_Exercise requirements_
Begin with the first line of the listing and quote every line through the one containing "the stool', 'tissues')"; give only those lines.

_Given material_
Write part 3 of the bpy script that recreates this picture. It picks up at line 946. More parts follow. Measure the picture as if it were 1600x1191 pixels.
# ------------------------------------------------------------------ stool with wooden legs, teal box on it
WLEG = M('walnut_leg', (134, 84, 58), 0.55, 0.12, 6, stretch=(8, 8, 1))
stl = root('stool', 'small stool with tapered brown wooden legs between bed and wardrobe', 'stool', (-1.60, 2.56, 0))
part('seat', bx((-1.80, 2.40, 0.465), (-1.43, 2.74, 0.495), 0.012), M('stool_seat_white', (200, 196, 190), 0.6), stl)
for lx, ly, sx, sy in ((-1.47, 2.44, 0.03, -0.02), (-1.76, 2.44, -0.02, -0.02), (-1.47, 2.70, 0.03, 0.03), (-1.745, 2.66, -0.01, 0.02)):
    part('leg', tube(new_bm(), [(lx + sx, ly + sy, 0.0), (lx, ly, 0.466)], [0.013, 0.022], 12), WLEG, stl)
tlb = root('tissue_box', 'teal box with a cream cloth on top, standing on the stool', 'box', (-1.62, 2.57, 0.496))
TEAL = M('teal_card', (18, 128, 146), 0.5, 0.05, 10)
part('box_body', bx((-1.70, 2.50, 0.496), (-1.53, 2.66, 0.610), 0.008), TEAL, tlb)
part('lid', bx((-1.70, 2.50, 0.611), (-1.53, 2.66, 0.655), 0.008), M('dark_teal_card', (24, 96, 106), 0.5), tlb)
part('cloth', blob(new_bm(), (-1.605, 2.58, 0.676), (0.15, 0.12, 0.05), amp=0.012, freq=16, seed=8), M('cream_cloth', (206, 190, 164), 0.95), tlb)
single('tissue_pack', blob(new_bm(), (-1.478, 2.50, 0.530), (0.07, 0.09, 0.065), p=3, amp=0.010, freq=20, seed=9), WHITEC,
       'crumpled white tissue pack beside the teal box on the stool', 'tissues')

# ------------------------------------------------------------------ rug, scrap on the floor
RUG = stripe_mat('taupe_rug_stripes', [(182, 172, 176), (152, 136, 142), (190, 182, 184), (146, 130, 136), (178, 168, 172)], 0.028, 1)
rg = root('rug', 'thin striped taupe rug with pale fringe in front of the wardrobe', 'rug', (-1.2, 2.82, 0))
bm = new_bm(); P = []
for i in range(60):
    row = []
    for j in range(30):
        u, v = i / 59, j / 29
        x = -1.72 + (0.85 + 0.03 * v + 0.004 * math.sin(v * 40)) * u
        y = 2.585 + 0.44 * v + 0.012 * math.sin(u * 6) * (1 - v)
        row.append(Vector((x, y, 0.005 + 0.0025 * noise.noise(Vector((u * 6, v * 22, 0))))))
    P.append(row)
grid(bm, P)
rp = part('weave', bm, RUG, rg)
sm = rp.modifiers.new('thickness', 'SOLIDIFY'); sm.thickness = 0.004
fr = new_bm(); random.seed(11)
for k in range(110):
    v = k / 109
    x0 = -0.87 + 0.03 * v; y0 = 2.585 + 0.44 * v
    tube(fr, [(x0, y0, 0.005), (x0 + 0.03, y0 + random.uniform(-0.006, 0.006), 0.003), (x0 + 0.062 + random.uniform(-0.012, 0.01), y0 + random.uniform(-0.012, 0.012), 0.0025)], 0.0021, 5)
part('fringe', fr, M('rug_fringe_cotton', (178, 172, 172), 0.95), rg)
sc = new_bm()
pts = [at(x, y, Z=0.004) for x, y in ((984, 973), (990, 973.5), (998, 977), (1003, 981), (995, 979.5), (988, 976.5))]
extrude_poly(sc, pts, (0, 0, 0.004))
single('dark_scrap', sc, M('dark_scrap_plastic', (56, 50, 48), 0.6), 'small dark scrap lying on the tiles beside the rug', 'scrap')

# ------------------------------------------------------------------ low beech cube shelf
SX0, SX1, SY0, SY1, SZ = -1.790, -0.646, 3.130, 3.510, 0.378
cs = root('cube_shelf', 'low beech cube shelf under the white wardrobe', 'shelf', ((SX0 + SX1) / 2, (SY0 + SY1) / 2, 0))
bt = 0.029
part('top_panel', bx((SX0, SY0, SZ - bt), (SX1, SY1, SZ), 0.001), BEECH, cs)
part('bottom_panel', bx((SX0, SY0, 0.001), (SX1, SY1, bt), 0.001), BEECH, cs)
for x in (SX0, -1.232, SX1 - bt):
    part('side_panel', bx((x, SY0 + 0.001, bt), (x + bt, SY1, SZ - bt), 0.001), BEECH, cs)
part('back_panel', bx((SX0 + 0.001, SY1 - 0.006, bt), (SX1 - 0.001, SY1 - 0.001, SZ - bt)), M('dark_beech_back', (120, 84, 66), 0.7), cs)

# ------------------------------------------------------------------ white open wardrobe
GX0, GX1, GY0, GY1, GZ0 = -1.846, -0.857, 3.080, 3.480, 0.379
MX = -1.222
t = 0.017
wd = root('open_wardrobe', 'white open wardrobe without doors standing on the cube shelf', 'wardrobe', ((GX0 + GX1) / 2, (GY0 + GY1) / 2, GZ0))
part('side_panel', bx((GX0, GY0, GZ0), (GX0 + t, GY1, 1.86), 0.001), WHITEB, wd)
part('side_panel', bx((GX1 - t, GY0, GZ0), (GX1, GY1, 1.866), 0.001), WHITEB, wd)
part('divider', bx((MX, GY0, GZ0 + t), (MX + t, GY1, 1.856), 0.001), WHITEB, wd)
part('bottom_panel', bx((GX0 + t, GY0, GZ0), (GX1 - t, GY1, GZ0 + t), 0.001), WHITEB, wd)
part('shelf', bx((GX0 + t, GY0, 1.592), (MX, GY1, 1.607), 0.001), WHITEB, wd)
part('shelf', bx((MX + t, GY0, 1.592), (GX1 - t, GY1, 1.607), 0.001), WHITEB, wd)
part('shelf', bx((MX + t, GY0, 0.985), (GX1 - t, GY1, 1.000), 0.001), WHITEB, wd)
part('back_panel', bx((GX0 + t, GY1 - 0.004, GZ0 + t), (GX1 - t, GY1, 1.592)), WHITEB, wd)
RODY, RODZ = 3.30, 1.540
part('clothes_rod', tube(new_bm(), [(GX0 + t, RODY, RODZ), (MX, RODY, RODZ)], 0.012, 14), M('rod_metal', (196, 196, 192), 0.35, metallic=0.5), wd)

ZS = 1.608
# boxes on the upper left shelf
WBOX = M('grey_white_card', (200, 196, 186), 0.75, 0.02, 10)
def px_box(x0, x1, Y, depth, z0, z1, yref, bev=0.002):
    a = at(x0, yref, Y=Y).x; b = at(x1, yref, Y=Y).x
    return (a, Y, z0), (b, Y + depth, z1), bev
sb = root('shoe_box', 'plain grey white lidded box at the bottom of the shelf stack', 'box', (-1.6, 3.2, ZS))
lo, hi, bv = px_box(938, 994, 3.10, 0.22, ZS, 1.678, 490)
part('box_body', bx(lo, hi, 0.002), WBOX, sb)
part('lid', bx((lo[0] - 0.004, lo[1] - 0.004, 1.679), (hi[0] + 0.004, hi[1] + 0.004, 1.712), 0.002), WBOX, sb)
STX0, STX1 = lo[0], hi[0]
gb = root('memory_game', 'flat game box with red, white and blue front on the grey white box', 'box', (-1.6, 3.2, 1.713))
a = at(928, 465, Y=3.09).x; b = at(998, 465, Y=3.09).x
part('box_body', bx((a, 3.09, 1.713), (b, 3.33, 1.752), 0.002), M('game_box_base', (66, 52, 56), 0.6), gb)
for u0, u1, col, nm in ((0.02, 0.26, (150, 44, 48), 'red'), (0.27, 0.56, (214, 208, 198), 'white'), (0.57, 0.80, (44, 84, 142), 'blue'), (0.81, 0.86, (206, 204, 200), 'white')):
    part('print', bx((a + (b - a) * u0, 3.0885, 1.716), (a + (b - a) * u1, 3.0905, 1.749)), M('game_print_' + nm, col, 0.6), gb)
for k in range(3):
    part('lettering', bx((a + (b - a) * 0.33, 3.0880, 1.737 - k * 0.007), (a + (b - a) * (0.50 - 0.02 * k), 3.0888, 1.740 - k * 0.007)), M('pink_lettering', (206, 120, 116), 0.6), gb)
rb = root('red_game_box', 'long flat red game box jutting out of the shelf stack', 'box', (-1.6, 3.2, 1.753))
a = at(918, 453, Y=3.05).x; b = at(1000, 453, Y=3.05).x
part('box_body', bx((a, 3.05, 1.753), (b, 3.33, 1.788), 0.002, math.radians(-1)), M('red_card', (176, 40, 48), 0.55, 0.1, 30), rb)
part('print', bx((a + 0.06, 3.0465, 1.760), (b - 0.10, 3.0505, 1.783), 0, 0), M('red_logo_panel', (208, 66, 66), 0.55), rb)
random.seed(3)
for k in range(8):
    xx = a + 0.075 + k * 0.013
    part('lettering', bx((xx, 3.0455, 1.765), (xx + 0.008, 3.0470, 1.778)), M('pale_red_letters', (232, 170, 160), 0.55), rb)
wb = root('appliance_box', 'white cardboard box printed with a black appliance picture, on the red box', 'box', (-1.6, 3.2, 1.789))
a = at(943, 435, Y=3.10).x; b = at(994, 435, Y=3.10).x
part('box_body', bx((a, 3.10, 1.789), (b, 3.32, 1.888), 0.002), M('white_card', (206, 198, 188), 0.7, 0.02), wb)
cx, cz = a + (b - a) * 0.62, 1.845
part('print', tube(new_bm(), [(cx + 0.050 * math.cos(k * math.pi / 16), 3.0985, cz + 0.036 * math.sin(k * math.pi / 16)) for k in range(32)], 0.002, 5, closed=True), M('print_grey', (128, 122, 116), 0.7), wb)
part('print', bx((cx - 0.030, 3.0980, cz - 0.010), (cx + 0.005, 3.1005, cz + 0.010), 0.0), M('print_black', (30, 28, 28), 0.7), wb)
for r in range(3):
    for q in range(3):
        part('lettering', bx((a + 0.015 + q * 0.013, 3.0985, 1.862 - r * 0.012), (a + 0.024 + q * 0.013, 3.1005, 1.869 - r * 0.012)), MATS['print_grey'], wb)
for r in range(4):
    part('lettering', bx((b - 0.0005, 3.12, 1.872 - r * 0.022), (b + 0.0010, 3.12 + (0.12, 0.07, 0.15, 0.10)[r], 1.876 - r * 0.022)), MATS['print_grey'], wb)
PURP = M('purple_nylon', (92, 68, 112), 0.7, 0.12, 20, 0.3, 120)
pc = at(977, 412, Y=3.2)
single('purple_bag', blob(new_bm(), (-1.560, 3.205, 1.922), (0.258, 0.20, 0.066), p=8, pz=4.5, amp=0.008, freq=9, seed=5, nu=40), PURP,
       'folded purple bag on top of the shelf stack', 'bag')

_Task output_
Write part 3 of the bpy script that recreates this picture. It picks up at line 946. More parts follow. Measure the picture as if it were 1600x1191 pixels.
# ------------------------------------------------------------------ stool with wooden legs, teal box on it
WLEG = M('walnut_leg', (134, 84, 58), 0.55, 0.12, 6, stretch=(8, 8, 1))
stl = root('stool', 'small stool with tapered brown wooden legs between bed and wardrobe', 'stool', (-1.60, 2.56, 0))
part('seat', bx((-1.80, 2.40, 0.465), (-1.43, 2.74, 0.495), 0.012), M('stool_seat_white', (200, 196, 190), 0.6), stl)
for lx, ly, sx, sy in ((-1.47, 2.44, 0.03, -0.02), (-1.76, 2.44, -0.02, -0.02), (-1.47, 2.70, 0.03, 0.03), (-1.745, 2.66, -0.01, 0.02)):
    part('leg', tube(new_bm(), [(lx + sx, ly + sy, 0.0), (lx, ly, 0.466)], [0.013, 0.022], 12), WLEG, stl)
tlb = root('tissue_box', 'teal box with a cream cloth on top, standing on the stool', 'box', (-1.62, 2.57, 0.496))
TEAL = M('teal_card', (18, 128, 146), 0.5, 0.05, 10)
part('box_body', bx((-1.70, 2.50, 0.496), (-1.53, 2.66, 0.610), 0.008), TEAL, tlb)
part('lid', bx((-1.70, 2.50, 0.611), (-1.53, 2.66, 0.655), 0.008), M('dark_teal_card', (24, 96, 106), 0.5), tlb)
part('cloth', blob(new_bm(), (-1.605, 2.58, 0.676), (0.15, 0.12, 0.05), amp=0.012, freq=16, seed=8), M('cream_cloth', (206, 190, 164), 0.95), tlb)
single('tissue_pack', blob(new_bm(), (-1.478, 2.50, 0.530), (0.07, 0.09, 0.065), p=3, amp=0.010, freq=20, seed=9), WHITEC,
       'crumpled white tissue pack beside the teal box on the stool', 'tissues')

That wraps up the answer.